Come se non bastassero i motivi di crisi nell’Europa di oggi – la crisi economica, la voragine dei debiti di alcuni Paesi fra cui l’Italia, i flussi migratori così difficili da gestire, i risorgenti nazionalismi – un altro colpo è venuto dal referendum britannico, che ha deciso l’uscita del Regno Unito. La cosiddetta Brexit. So bene che ci sono parecchi, in Italia come in altri Paesi europei, che lo vedono invece come un fatto positivo, un esempio da seguire. Però bisogna ragionarci freddamente sopra. L’unificazione culturale e morale dell’Europa era già cominciata quando Paolo di Tarso poteva vantarsi di essere cittadino romano e gli imperatori romani portavano i confini dell’impero dalle sponde dell’Atlantico al Danubio e al Mar Nero. Ma oggi trasformare quell’insieme di popoli, che hanno alle spalle tanti secoli di storia comune, in un organismo politico davvero unitario non è più solo una nobile idea; è una necessità. Gli orgogliosi stati europei – quelli che cent’anni fa ancora dominavano il mondo con le loro colonie e le loro armi – devono scegliere tra unirsi (in fretta) o scivolare ciascuno nell’irrilevanza, per finire a contare come il Paraguay (con tutto il rispetto per quest’ultimo).
L’intera Unione Europea (compreso ancora il Regno Unito, ventotto stati) conta esattamente mezzo miliardo di persone; la Cina e l’India, messe insieme, ne contano due miliardi e mezzo (cinque volte tanto) e ci stanno invadendo (non da oggi) con i loro prodotti tecnologici e il loro denaro; stanno comperando, loro e altri, anche le nostre grandi squadre di calcio, in tutta Europa. Sono i frutti della modernità e della globalizzazione. Non vi piace la globalizzazione? Prendetevela con Cristoforo Colombo. E con Guglielmo Marconi, che lanciò un segnale radio dall’Italia all’Australia: ai suoi giorni un miracolo, oggi si ripete miliardi di volte al giorno, ogni volta che tiriamo fuori di tasca il telefonino. Gli inglesi, si è capito, rimpiangono i tempi in cui a dominare il mondo erano loro (il loro impero durava ancora quando sono nato io, ma già Roosevelt e Stalin stavano preparando gli accordi di Yalta sopra la loro testa – e sopra la nostra). Molti, anche fra noi, dicono: che ha fatto l’Europa per noi? Bè: settant’anni filati senza guerre in Europa, dopo due devastanti conflitti nell’arco dei precedenti trent’anni. E poi uno sviluppo economico e sociale senza precedenti.

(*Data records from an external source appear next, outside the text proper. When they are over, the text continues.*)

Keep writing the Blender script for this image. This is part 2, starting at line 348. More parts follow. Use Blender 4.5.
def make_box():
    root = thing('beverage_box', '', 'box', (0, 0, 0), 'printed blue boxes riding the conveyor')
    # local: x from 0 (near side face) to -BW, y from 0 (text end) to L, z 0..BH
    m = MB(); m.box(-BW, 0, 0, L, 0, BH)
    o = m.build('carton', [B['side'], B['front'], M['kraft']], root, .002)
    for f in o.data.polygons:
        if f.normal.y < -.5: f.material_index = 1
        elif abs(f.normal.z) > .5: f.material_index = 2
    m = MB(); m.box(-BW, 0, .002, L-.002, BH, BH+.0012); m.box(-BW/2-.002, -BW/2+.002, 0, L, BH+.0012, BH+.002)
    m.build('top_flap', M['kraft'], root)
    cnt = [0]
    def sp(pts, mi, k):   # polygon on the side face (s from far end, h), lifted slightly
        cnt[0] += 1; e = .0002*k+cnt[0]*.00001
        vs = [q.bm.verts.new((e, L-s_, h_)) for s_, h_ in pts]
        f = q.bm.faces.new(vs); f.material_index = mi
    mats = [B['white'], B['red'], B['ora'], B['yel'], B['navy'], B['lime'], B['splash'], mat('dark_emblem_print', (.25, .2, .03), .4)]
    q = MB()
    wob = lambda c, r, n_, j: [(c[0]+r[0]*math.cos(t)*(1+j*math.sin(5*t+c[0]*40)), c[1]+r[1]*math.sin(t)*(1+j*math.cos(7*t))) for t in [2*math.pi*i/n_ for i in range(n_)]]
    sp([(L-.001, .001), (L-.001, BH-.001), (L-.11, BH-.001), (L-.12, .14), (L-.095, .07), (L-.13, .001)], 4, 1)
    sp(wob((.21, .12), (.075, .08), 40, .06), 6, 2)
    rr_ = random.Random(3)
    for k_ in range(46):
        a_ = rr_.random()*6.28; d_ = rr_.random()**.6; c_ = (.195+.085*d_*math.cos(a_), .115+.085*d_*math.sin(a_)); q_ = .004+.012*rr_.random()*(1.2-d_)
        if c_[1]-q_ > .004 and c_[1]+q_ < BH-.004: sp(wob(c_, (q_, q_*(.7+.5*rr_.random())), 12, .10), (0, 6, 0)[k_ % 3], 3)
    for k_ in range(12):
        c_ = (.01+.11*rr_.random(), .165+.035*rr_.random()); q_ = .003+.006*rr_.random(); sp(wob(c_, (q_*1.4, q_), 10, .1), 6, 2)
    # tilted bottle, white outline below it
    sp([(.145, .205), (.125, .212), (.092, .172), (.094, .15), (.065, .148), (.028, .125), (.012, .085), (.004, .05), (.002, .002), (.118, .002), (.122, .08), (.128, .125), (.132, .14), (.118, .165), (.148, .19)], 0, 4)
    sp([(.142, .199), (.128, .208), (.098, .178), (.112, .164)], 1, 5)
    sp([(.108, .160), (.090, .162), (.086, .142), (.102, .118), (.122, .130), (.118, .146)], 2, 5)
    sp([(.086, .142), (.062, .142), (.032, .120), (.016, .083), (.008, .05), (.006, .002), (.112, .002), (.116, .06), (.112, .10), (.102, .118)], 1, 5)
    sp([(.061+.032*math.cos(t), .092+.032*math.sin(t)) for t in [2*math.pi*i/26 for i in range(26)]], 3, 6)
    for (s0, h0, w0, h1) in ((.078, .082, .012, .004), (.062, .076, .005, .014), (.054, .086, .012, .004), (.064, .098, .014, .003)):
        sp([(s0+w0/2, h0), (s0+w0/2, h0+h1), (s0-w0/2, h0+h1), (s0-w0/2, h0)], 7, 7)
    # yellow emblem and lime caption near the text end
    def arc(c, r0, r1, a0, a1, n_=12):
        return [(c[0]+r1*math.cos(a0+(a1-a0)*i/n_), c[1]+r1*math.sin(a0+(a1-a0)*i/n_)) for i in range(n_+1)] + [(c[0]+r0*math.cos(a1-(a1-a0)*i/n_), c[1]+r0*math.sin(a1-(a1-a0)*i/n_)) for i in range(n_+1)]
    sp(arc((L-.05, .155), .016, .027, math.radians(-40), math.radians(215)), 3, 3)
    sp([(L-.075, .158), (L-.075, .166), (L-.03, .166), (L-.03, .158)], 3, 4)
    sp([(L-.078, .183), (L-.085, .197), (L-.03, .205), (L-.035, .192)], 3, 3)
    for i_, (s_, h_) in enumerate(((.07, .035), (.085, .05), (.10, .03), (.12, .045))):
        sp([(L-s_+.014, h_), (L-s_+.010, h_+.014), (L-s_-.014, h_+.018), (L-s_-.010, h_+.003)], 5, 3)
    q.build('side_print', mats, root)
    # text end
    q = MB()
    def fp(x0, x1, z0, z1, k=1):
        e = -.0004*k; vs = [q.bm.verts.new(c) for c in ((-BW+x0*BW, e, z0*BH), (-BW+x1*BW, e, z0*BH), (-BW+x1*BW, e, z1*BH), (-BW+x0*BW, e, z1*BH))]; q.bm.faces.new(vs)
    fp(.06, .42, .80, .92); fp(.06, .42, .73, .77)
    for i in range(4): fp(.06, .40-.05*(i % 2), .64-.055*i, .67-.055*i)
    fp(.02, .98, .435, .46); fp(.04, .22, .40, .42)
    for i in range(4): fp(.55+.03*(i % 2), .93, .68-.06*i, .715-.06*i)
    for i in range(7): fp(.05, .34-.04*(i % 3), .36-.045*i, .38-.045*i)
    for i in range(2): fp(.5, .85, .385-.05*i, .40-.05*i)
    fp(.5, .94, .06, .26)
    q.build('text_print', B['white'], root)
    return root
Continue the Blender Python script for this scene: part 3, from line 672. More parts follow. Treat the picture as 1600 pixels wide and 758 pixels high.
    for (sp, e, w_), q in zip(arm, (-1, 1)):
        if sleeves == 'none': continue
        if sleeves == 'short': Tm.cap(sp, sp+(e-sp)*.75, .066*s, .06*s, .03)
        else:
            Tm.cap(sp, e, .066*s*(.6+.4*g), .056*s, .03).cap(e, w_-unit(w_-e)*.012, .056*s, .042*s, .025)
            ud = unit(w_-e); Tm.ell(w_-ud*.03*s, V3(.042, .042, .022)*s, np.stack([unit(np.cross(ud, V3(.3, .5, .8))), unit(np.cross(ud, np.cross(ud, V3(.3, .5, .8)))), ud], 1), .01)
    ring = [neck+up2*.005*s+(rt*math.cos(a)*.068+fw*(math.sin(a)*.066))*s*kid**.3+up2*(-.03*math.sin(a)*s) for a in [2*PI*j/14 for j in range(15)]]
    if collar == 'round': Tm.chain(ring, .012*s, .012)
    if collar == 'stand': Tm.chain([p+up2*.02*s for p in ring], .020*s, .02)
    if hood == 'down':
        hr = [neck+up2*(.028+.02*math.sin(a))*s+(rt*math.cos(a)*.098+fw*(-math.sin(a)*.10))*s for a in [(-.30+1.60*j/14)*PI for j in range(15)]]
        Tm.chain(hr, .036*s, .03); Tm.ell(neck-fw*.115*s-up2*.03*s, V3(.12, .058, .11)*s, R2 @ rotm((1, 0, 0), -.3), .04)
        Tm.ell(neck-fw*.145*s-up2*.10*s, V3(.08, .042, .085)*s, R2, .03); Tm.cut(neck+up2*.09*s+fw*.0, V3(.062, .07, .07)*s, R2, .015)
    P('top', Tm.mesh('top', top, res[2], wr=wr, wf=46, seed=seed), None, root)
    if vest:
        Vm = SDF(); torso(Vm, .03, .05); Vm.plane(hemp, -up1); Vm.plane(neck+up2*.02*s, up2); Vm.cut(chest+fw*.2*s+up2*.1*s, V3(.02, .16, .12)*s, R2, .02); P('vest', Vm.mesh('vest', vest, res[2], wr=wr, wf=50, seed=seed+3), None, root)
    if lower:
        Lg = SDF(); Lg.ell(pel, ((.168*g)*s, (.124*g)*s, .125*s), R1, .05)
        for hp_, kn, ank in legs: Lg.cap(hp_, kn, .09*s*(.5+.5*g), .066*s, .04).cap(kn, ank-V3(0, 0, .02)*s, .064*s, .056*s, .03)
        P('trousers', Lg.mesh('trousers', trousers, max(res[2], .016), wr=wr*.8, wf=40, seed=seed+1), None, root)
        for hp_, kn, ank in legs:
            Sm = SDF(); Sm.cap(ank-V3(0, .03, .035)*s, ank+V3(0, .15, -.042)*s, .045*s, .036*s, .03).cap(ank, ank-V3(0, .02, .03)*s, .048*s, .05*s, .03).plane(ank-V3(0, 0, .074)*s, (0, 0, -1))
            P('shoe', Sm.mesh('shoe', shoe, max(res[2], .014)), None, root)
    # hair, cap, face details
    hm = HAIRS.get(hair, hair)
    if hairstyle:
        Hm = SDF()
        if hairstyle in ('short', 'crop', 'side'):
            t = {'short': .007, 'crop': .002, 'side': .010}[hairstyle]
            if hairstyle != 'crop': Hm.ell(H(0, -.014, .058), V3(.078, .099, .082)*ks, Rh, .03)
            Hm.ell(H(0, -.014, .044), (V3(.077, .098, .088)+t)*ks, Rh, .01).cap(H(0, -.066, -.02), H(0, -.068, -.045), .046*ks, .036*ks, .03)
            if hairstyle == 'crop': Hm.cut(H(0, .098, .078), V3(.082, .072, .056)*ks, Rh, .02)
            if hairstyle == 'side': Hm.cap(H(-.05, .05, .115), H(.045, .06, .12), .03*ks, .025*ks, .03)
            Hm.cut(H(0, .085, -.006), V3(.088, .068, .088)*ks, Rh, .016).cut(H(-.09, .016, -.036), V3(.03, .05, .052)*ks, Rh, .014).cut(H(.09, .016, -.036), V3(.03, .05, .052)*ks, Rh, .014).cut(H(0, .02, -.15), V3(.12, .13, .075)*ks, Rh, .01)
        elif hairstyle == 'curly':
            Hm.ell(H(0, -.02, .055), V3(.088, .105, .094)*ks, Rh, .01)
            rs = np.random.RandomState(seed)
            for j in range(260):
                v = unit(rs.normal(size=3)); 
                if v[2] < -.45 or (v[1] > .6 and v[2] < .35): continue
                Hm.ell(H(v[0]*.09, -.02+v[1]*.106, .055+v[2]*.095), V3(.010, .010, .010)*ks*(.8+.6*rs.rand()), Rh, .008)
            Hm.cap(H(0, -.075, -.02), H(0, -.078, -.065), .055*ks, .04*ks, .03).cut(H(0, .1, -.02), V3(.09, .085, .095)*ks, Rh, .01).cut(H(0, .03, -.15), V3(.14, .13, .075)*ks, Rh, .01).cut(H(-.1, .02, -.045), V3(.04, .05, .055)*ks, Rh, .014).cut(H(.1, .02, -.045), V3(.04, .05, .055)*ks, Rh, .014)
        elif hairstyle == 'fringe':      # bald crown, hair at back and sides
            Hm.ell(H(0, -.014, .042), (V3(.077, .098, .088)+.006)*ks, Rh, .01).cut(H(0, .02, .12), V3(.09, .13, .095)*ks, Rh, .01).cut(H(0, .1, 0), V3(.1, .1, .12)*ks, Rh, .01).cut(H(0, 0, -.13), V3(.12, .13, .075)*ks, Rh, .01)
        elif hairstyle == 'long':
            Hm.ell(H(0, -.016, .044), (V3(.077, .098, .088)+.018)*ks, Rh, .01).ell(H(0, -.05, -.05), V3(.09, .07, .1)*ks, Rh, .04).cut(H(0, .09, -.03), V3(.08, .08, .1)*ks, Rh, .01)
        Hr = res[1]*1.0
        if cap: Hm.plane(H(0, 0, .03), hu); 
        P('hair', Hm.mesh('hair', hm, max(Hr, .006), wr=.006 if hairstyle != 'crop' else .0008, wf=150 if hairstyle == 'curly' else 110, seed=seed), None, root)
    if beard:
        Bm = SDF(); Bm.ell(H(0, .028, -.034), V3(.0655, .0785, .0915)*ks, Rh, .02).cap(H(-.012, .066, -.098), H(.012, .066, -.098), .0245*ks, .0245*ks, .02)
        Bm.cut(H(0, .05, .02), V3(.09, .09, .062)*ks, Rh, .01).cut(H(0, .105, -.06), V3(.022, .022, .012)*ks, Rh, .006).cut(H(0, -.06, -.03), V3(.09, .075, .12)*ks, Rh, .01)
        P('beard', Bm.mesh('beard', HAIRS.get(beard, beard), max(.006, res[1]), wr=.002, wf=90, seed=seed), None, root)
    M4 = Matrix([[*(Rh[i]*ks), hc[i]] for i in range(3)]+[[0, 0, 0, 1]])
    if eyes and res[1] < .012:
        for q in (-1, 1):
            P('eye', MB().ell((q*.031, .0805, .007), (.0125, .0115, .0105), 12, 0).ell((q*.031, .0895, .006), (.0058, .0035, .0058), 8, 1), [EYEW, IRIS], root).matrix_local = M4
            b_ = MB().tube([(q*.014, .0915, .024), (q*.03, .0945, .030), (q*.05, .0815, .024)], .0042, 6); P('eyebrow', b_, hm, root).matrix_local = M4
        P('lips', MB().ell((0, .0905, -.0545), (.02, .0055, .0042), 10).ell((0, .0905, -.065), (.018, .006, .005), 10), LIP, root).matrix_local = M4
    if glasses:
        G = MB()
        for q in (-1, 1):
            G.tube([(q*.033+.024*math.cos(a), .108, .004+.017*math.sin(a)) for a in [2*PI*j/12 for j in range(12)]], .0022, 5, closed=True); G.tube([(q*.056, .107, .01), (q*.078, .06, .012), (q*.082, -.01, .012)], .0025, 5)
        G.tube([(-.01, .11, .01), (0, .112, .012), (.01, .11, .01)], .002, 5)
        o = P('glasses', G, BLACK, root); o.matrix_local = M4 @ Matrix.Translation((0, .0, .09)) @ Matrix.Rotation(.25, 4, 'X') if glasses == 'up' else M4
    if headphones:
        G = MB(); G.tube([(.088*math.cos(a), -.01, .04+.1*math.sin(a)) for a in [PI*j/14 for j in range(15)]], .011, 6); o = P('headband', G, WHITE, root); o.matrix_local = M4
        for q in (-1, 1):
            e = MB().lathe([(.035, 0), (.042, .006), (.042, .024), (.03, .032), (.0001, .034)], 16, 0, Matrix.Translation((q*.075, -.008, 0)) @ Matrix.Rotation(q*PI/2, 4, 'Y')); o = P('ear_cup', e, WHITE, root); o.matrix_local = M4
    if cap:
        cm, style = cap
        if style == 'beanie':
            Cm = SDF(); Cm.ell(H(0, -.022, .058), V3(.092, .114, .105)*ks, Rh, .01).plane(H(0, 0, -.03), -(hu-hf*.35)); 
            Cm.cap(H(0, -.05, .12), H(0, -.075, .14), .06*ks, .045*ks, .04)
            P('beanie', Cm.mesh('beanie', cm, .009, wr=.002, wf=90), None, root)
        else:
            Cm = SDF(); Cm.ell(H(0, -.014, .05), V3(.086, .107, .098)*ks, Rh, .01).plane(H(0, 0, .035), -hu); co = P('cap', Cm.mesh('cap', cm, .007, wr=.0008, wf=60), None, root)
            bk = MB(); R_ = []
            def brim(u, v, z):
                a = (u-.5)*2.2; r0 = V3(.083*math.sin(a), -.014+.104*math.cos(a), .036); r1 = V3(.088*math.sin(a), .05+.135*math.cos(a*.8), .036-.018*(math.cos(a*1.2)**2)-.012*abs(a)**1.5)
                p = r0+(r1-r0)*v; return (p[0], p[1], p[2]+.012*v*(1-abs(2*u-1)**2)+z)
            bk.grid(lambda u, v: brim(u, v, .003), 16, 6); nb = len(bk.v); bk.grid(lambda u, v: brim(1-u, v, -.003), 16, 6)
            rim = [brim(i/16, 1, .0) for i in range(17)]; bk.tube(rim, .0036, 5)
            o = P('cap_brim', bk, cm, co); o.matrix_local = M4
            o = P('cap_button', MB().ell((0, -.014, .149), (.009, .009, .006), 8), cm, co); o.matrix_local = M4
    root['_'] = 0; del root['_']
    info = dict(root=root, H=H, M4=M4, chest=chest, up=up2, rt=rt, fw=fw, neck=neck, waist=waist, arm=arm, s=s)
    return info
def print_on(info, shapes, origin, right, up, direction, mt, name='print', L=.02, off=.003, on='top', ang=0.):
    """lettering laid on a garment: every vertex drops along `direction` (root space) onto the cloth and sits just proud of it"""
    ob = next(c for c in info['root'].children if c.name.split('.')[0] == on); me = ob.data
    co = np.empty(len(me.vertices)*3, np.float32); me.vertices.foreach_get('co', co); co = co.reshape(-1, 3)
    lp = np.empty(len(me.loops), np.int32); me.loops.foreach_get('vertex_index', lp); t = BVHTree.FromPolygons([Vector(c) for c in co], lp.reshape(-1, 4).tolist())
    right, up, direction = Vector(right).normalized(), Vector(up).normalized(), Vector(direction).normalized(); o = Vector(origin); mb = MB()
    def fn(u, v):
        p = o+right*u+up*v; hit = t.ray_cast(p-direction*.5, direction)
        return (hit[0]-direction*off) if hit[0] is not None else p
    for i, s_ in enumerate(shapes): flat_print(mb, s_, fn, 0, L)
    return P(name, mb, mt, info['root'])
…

Quello sviluppo che ha voluto dire non solo un relativo benessere e un innalzamento del livello dei consumi, ma soprattutto l’organizzazione dello “stato sociale”. Molti dicono di non amare l’Europa perché nei fatti non è l’Europa dei popoli, ma quella delle banche. Ma i soldi che stanno nelle banche sono, appunto, i soldi della gente comune che glieli ha affidati.
Si è visto che cosa succede quando una banca fallisce; e quando è successo tutti si sono lamentati perché lo Stato non aveva salvato le banche. Molti si lamentano perché la politica europea pensa solo all’economia; non è del tutto vero, ma infine è l’economia che permette e sostiene tutto il resto: l’assistenza sanitaria, l’istruzione, la cultura, le pensioni dei vecchi, l’accoglienza dei rifugiati. La seconda metà del Novecento ha illuso noi italiani e una buona parte degli altri europei che si fosse trovato il modo di rendere eterne le vacche grasse; ma come insegnava Giuseppe al Faraone, dopo le annate delle vacche grasse ci sono quelle magre e bisogna averci pensato prima. Gli stati europei, ognuno per conto suo, non possono riuscirci; insieme potrebbero. Per farlo però debbono essere ancora più uniti (non tornare indietro sulla via dell’unione, ma andare avanti): non abolire la Banca Centrale Europea, ma sottoporla a un Governo europeo effettivo e unitario, che adesso manca. Allora, forse, un giorno gli inglesi busseranno ancora alla porta.